A black mom, seeking safe ground for her daughters

PERSPECTIVE | There’s a cost to living in two worlds

The Lily News
The Lily
5 min readSep 25, 2017

--

(iStock/Lily illustration)

Essay by Dafina Ward. The views expressed are the opinions of the author.

“It’s raining, but the ocean still looks calm. You can’t even tell it’s storming.”

My daughter’s observation as we drove along the shoreline in our new city struck me as all too familiar. She had unknowingly found the perfect metaphor for my feelings.

We recently relocated to coastal South Carolina, to lush, beautiful beaches and marshlands, to a gated community of pristine homes and a private golf club. Our relocation has taken us from our familiar and diverse neighborhood in Birmingham, a midsize urban metropolis where approximately three-quarters of the population is African American, to a neighborhood where I have yet to find another brown face.

I have traded a city with a noted history of activism and resistance for one that appears isolated from the storms brewing in the world outside. Here in this new space, I feel forced to maintain my appearance of calm and keep my peace.

On the day of the Charlottesville attacks, I was preparing to head out for a day of errands and family time with my daughters. As I dressed, I instinctively reached for my “Black Lives Matter” shirt — for me, a natural response, especially in times like these. It’s a way to demonstrate solidarity when I feel helpless.

But this time, I paused. I thought of my new surroundings, this unknown landscape of well-manicured politeness. Could I wear this shirt here? Would that be safe for me and for my children? I didn’t wear my BLM shirt that day, and that decision left me feeling homesick and ashamed.

In these very difficult times, I am attempting to navigate deep waters of discontent and injustice, while protecting my family in these uncharted seas. My new neighbors are kind and hospitable. They have shared desserts and local tidbits. They have not alluded to our differences, but are courteously curious. Do they know that there is a storm brewing beyond our gate? Perhaps they think we are beyond its reach, or simply do not know what to do when the clouds gather overhead: Should they take cover in their privilege, or risk being a beacon for change?

For me though, these storms are nothing new. I have navigated the subtleties of racism and intolerance my entire life.

I recently met the descendant of great-great grandparents who escaped slavery from a plantation that lies only a few miles from my new home. Their names are now displayed on the big house walls, among a list of people who were once property on those grounds. Hearing their story, I tried to fathom their bravery and the risk they took when they escaped the plantation’s gates and crossed waters to a nearby island of freedom that was occupied by Union soldiers.

Since we moved here, my daughters and I have enjoyed plunging into the community pool, a welcome reprieve from the stifling summer heat and humidity. It is the place where I have socialized most with my neighbors. One mother shared with me that this community is very isolated from the harsh realities of the world. She spoke of her children’s naivete about the world outside — the fact that they know nothing of poverty, or violence — let alone racial tension or injustice.

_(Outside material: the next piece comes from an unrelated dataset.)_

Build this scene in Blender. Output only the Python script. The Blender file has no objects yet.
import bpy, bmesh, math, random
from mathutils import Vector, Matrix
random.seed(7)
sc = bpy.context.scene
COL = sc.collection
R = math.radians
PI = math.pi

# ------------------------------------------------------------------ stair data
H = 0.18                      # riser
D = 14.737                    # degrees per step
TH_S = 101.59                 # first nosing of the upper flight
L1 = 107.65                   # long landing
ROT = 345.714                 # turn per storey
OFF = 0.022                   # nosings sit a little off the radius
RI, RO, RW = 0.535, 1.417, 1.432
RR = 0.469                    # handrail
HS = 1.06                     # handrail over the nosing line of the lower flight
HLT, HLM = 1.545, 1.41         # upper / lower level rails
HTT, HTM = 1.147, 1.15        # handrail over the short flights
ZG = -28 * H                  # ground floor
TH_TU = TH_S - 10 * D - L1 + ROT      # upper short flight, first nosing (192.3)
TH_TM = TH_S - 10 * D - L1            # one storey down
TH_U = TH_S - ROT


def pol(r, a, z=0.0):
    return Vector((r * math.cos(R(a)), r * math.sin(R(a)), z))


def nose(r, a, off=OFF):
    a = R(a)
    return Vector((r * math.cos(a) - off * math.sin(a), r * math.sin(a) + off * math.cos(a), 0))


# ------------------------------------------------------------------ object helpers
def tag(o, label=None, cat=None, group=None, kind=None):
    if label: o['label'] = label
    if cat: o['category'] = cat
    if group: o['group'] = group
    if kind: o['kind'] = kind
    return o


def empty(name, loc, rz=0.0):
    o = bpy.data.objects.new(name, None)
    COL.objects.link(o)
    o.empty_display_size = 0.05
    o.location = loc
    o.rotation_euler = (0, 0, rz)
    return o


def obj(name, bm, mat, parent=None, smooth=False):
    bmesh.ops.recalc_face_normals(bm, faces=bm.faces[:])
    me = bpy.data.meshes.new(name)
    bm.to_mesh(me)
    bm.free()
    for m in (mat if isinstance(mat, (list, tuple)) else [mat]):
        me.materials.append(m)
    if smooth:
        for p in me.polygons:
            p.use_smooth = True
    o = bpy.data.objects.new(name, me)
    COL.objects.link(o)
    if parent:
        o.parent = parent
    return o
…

My children have had no choice but to wade in deeper waters — to know the complexities of this world they live in. While we have provided them with what many would describe as a charmed life, we have also had in-depth conversations on race, tear-filled exchanges about four little girls killed in a church, Trayvon Martin, Jim Crow and much more. They have visited museums, read books and watched documentaries chronicling their rich cultural history. My daughters have also politely smiled as older white women, astonished by their intricate braids, stroke their hair without invitation. They have endured their white peers’ reassurances about Trump’s politics and beliefs (“He doesn’t want to hurt you guys, he just wants to get rid of the illegals.”). They have challenged elementary school history lessons that sanitize the true complexity of America’s past. They understand injustice and racial hatred, both in their historical contexts and in our own times.

These are my babies, and while I try to protect them as well as I can right now, I know that I cannot save them from the overwhelming tides of emotion that rise from decades of microaggressions and questioning stares. That is the cost of living in these two worlds — living in privileged spaces in your blackness.

I think back to that couple who fled from the plantation up the road. Those who escaped the hell of slavery, who risked it all to cross to freedom. In doing so they made a way for me that I might not be so confined. That there would be no shackles on my body or spirit, and that I might be free of the prison of silence and oppression. And I carry that hope for my own children.

So I will continue to teach my girls that they do not have to maintain their calm. Rather, they, and I, can acknowledge the storms that are brewing. I want them to dance in the rain, to grow from its watering. There is no need to hide from it, or to pretend that the sun is shining when it is cloudy and bleak.

I will also teach them to protect themselves. Whether that be in silence or in speaking up, whether it be in confronting the pain or running from it.

They know I did not wear my Black Lives Matter shirt that day. Maybe I lost something in that decision, but I also gained something: I showed my daughters there is no shame in taking protective covering from the storm. They may hide from it or confront it — whatever keeps them alive and whole. In both instances, they are free to take shelter in whatever manner allows them to not just stay afloat, but to cross the waters safely.